José Ramón Cancino, diretor de assuntos de migração na comissão de direitos humanos do Estado mexicano de Chiapas, onde fica Tapachula, disse que sua organização recebeu 3.000 queixas de imigrantes no ano passado, a maioria envolvendo extorsão e abusos policiais.

Hassan disse que ele e um grupo de migrantes da África e da Ásia foram roubados por criminosos locais armados na Costa Rica. "Eles revistaram todos nós. Até mesmo se tínhamos alguma coisa escondida na boca. Levaram tudo", disse.

"Só fiquei com os meus sapatos porque calço 43 e o ladrão calçava 41", disse Hassan, sentado no banco de um hotel econômico chamado Mama Africa, no centro de Tapachula, que se tornou um lugar popular de hospedagem para os viajantes africanos.

SELVA

A maioria dos migrantes diz que a pior parte da travessia até agora foram os seis dias em uma trilha que cruza a brecha de Darien —região montanhosa de selva dos dois lados da fronteira entre a Colômbia e o Panamá. Alguns viajantes morrem no caminho.

"Vi esqueletos na selva", disse Hassan.

Outro migrante dos Camarões, Chofong Betrand, e dois amigos camaroneses também sobreviveram à odisseia na selva.

Eles chegaram a Tapachula no mês passado. Bertrand, 21, espera concluir sua viagem no nordeste dos Estados Unidos, onde planeja se reunir com a mãe, que vive lá.

Betrand, que pertence à minoria anglófona em seu país, disse que foi aprisionado por algum tempo pelas forças de segurança nacionais.

"Queremos independência, os Camarões franceses tomam tudo para eles", afirmou o universitário. "Há conflitos.
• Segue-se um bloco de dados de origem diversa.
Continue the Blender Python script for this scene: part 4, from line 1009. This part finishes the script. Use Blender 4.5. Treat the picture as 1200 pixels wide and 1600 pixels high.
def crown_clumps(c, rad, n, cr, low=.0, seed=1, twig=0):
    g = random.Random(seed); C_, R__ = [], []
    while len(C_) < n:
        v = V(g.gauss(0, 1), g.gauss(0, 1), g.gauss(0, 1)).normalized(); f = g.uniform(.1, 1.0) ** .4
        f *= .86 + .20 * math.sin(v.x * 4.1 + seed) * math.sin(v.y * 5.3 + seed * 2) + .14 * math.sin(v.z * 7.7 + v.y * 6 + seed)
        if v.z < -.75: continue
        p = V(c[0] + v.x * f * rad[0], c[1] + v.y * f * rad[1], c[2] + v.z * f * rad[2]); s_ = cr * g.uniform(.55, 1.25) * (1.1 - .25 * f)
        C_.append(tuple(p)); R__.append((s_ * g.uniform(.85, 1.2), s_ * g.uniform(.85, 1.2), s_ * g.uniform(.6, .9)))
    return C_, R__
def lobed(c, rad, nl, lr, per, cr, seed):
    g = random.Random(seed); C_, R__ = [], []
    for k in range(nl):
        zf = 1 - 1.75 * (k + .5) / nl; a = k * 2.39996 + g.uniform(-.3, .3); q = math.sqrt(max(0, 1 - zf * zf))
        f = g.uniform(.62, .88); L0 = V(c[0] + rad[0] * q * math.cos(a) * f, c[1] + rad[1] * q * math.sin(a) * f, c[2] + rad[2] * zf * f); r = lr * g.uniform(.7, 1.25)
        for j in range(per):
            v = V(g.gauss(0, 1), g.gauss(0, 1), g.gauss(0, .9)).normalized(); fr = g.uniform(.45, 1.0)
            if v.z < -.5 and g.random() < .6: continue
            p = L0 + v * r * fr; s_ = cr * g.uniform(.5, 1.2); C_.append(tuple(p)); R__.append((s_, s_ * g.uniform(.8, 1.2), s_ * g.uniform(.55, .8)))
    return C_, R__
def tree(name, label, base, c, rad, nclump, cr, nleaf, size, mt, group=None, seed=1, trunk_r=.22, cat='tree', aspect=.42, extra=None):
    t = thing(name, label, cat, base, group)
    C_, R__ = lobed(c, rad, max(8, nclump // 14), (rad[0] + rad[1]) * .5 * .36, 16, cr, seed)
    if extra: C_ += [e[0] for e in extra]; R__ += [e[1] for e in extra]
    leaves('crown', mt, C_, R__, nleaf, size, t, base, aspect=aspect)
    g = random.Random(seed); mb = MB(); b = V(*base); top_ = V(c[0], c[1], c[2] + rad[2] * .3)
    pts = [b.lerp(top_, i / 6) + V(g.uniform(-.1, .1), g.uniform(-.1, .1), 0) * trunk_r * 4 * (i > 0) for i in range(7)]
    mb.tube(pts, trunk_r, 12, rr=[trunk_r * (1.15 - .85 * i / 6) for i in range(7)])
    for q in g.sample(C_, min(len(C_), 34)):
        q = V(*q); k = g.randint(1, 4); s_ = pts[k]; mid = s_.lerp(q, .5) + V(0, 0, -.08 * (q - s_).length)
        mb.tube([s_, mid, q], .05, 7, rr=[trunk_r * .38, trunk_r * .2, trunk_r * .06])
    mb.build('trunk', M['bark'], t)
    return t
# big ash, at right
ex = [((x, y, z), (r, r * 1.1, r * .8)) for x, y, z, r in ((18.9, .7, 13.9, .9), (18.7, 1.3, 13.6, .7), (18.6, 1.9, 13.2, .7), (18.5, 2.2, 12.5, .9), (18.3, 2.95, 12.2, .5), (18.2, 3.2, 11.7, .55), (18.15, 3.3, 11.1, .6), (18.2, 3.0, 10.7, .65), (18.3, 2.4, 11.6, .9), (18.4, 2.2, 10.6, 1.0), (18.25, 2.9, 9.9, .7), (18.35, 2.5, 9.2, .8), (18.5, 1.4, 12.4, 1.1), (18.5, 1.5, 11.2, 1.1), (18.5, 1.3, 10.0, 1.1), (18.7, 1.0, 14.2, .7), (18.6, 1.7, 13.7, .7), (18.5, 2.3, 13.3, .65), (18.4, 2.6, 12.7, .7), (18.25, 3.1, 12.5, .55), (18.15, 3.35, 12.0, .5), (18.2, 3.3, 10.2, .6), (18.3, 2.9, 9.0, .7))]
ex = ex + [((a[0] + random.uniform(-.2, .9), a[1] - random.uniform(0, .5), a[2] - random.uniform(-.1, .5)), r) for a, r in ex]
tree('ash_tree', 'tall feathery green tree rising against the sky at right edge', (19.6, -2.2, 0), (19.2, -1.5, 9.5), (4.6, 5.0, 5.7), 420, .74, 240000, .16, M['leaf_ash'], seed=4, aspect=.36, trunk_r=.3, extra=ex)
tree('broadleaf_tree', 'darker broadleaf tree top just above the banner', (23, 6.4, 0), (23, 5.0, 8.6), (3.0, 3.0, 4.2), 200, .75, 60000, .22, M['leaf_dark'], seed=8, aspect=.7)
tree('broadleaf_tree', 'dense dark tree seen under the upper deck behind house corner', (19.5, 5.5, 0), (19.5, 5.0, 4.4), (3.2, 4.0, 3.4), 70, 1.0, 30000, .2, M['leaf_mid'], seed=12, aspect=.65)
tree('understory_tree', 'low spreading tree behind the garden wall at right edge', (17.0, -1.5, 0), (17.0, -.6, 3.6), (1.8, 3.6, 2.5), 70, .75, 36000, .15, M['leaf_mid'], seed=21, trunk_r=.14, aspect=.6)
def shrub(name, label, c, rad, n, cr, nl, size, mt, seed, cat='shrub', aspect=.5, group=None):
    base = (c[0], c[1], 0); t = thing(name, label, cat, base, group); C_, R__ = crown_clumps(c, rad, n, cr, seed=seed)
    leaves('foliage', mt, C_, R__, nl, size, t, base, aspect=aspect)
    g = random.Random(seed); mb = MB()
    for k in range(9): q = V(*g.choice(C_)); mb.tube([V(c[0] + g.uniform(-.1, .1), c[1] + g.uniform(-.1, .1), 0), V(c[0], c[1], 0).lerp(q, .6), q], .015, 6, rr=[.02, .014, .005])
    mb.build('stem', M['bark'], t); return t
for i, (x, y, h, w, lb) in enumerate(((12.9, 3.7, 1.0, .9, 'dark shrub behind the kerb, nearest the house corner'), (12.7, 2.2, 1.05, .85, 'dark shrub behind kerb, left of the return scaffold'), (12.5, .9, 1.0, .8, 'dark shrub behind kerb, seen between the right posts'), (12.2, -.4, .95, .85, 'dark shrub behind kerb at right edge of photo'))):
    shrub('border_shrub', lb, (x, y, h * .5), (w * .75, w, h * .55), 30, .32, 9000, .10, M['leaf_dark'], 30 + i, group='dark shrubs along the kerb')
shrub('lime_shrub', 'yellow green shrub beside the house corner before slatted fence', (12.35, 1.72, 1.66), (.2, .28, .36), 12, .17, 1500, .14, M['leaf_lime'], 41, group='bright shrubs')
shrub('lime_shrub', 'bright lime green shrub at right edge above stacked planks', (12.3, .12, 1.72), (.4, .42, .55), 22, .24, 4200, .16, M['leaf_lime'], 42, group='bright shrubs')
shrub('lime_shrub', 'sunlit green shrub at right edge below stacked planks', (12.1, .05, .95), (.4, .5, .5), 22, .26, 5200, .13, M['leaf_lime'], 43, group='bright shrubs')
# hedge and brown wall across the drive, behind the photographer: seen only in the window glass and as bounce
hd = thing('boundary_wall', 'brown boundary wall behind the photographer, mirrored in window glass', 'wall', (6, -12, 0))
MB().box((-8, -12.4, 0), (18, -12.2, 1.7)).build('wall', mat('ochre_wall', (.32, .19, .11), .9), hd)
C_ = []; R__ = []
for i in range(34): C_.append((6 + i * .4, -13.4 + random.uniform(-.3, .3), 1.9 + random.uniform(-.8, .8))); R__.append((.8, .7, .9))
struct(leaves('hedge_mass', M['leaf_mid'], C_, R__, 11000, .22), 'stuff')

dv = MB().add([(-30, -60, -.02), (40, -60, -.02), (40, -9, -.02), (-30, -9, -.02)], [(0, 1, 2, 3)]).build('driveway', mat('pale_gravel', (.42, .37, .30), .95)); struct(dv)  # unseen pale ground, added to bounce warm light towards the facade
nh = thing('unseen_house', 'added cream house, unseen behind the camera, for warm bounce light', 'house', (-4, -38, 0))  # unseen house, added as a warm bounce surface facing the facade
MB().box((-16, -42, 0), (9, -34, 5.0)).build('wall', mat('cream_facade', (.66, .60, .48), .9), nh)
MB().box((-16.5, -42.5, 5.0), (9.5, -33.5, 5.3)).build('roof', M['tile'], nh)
Eles não querem nos dar a independência", disse Betrand, que enfrentou uma fila de três horas diante do Instituto Nacional de Migrações mexicano para solicitar um visto de trânsito de 20 dias.

A parte mais difícil da jornada ainda está por vir. Os migrantes terão de chegar à fronteira com os Estados Unidos, e cruzá-la sem que os agentes de fronteira os detenham.

"Uma mão poderosa está nos guiando", disse Betrand. "Ninguém faz essa jornada duas vezes."